Egypt

Mubarak, Gaddafi to discuss referendum developments with Sudanese president

Khartoum–Egypt's Hosni Mubarak and Libya's Moamer Gaddafi will visit Khartoum this week for talks with Sudanese President Omar al-Bashir, ahead of a referendum on southern independence, the official SUNA news agency reported on Sunday.

During their visit on Tuesday, the visiting Arab leaders will discuss "current events in the country" and "the importance of relations" among the three neighbouring African countries, SUNA said in a short dispatch.

Southerners are set to vote in a referendum on 9 January on whether to remain united with the north or break away and form their own country.

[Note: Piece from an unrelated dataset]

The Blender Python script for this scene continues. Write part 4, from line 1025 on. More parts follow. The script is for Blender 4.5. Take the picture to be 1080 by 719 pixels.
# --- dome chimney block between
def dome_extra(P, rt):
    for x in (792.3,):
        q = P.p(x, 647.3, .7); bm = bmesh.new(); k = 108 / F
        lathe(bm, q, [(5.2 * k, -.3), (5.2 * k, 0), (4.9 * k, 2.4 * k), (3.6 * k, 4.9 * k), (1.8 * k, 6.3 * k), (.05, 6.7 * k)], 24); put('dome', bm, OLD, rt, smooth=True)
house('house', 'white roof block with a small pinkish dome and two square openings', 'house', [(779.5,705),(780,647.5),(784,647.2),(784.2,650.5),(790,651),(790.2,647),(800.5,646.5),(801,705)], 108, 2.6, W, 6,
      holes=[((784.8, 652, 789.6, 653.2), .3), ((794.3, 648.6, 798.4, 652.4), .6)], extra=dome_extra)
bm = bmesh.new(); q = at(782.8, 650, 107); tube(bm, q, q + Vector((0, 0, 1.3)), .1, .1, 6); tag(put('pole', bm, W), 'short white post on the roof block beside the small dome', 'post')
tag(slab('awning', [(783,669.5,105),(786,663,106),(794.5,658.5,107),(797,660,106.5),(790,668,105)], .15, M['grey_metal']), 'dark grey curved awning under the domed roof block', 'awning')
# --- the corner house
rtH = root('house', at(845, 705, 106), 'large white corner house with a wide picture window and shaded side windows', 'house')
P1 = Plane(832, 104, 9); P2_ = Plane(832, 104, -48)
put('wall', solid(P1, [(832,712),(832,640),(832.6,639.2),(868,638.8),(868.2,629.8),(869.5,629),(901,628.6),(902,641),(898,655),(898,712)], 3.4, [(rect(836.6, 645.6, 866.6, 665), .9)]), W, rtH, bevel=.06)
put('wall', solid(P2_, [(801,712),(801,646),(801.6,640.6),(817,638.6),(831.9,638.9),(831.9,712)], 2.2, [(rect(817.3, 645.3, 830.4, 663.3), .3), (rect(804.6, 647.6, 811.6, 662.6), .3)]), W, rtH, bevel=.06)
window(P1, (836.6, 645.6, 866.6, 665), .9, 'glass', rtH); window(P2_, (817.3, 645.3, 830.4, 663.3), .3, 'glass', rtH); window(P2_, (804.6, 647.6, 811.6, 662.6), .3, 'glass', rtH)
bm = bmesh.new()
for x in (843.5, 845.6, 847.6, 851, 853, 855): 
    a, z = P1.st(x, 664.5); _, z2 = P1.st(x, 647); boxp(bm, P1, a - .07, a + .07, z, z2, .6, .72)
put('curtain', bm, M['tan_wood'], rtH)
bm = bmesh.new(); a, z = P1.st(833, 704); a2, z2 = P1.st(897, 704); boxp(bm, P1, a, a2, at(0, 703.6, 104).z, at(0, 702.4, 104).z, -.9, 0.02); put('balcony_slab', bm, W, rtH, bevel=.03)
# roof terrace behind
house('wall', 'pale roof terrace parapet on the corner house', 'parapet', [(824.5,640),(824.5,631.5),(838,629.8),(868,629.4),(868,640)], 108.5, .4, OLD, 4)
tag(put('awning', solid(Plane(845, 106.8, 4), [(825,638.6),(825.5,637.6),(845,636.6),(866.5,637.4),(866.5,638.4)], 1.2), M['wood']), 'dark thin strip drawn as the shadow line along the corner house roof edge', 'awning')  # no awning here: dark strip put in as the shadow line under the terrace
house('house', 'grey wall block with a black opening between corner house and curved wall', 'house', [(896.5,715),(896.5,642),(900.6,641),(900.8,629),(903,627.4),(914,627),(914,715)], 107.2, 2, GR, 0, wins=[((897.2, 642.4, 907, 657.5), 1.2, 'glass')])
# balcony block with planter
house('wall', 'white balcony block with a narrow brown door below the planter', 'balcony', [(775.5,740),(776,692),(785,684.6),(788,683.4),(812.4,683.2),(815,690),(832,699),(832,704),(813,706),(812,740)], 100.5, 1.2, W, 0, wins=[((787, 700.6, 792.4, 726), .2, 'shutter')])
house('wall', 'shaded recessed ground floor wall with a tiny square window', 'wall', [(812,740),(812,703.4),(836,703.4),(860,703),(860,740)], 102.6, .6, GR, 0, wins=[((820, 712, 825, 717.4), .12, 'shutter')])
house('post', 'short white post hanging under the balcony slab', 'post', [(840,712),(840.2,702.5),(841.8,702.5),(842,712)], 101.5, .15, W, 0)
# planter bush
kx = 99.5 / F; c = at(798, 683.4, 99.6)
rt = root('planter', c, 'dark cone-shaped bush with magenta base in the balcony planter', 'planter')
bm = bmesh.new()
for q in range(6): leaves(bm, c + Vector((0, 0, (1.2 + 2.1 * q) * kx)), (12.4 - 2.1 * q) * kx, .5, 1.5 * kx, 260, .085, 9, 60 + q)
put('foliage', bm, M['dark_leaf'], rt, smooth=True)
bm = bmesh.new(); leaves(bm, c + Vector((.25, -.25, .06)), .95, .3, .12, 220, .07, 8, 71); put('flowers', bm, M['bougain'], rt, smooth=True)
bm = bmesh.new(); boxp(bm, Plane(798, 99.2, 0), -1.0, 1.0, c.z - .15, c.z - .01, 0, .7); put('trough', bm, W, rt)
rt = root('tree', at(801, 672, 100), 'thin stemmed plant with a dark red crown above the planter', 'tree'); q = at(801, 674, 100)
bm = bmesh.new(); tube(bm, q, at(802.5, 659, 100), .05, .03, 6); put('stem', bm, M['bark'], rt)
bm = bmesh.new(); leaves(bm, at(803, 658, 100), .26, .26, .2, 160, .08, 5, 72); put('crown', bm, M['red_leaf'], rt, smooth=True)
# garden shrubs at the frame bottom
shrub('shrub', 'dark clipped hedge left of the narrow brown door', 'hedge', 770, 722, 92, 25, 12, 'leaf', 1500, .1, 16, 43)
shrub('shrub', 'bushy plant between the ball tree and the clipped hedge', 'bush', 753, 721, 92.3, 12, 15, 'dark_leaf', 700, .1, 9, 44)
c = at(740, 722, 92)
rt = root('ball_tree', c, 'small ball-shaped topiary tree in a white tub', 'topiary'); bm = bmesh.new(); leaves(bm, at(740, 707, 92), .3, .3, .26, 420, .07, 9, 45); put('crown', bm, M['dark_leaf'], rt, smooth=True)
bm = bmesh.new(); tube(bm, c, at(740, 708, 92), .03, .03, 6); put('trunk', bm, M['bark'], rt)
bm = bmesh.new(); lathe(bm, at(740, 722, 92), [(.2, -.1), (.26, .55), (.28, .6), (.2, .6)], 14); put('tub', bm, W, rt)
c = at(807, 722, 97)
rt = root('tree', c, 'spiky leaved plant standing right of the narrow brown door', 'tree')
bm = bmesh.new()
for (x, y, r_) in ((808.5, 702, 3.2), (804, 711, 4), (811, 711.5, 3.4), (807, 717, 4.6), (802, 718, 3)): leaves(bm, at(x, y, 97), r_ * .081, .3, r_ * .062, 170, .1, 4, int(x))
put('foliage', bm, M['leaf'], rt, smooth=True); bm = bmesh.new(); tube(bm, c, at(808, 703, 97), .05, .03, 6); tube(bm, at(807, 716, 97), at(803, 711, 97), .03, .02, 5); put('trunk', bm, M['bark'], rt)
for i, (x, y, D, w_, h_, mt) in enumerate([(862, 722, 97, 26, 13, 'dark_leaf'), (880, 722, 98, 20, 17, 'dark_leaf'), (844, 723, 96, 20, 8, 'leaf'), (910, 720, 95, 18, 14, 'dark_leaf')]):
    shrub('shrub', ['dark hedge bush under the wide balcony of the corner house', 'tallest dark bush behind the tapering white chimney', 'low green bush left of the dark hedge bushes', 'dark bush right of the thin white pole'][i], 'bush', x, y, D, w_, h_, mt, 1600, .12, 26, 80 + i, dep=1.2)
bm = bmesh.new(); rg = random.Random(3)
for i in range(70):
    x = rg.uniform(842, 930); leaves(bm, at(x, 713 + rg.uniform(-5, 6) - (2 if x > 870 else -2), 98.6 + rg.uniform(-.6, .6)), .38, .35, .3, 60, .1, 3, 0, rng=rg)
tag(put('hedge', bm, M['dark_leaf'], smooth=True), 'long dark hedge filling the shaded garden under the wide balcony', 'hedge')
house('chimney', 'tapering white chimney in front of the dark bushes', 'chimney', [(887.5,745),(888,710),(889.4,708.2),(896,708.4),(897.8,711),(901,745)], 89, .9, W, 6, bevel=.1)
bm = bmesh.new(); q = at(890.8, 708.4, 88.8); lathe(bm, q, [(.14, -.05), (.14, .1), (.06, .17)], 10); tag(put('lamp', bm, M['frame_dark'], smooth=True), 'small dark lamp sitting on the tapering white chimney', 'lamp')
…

The vote is a key plank of the 2005 Comprehensive Peace Agreement (CPA) between the mainly Muslim north and predominantly Christian south that put an end to more than two decades of civil war.

Analysts are predicting that the southerners will opt for independence, and senior officials in Khartoum are even beginning to accept the idea of the split.

Mubarak and Gaddafi held a telephone discussion about the "latest developments in Sudan," Egypt's official MENA news agency reported on Sunday.

It also reported that Egyptian Foreign Minister Ahmed Abul Gheit met Sunday with Sir Derek Plumbly, head of the Assessment and Evaluation Commission that monitors implementation of the CPA.

Gheit said that international and regional countries should support the two main players in Sudan, Bashir's National Congress Party in the north and the former southern rebel Sudan People's Liberation Movement in the south, MENA reported.

"The current circumstances in the country need concerted international and regional efforts to support the two ruling partners the National Congress Party (NCP) and Sudan People's Liberation Movement (SPLM)–to reach a compromise on pending issues to maintain peace and security across Sudan," MENA quoted Gheit as saying.